Most Workers May Not Be Able To Retire At 65
Nearly two-thirds of U.S. workers are not saving enough to ensure a comfortable retirement by age 65, according to a new report by Aon Hewitt. Based on an analysis of 77 employers representing 2.1 million workers, the report found 68 to be the median age when workers would be able to retire with enough resources to maintain their standard of living. Also, 16% were expected to be unable to retire by age 75, The Actuary reported. The Aon Hewitt report, which examines retirement income adequacy, said only 22% of workers were on track to meet or exceed retirement needs at 65. An additional 19% would be close to having “reasonably adequate” savings if they adjusted their lifestyle, but 59% would be unable to afford to retire at 65. Aon Hewitt said the average employee would need to save around 11 times their final salary at 65 to maintain their pre-retirement standard of living. On average, the survey found, workers need to add 17% of annual pay to their retirement fund from age 25 to 65 in order to accumulate adequate income. Employees who had saved less or who delayed saving until after age 25 would need to contribute even more to make up the shortfall.
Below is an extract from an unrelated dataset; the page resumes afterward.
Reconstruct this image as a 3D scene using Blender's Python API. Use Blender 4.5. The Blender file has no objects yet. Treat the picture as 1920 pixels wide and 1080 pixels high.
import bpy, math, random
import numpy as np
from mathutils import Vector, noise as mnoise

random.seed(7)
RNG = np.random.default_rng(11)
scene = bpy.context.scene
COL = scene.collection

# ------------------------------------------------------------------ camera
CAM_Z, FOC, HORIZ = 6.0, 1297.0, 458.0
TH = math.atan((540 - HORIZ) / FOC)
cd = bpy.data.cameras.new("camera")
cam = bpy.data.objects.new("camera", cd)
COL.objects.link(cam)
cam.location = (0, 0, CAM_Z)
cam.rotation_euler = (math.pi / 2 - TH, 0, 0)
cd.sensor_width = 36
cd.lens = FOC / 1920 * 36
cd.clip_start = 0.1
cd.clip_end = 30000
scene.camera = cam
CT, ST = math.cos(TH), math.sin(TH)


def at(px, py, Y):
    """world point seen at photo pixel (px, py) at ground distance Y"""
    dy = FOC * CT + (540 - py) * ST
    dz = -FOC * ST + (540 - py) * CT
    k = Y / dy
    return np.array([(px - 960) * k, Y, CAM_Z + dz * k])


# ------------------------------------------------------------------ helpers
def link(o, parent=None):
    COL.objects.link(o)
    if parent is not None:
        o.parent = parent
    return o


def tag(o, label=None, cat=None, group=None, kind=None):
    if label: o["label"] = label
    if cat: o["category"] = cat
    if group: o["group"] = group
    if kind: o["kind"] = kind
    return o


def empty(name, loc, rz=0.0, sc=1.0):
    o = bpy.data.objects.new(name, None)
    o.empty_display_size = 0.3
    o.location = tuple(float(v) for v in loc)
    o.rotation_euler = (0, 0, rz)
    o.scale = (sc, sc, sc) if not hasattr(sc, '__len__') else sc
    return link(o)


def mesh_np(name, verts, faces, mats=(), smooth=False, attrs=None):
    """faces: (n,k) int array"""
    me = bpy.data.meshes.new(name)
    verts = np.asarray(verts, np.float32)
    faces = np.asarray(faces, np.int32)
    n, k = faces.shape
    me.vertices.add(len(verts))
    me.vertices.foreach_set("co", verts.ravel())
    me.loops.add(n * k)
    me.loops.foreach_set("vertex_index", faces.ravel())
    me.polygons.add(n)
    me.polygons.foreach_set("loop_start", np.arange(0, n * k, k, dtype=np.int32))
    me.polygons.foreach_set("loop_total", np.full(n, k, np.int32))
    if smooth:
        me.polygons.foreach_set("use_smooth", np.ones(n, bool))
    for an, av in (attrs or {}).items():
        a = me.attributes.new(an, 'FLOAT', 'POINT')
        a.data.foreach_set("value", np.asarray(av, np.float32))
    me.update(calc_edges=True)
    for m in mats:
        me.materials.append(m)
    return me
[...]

Half of U.S. Singles Not Saving For Retirement
Only 51% of single Americans have a retirement savings account, compared to 84% of married couples and 68% of those living with a partner, according to recent research from Mintel, a global market-intelligence company. Although 72% of U.S. households have a retirement plan, up from 65% in 2013, less than a third (30%) save the most they can afford to save for retirement and just 27% contribute the maximum amount allowable to their workplace plan, according to the report, “Retirement Planning U.S. 2015.” Nearly one-quarter (22%) of consumers who have an employer-sponsored plan contribute only enough to get the employer match.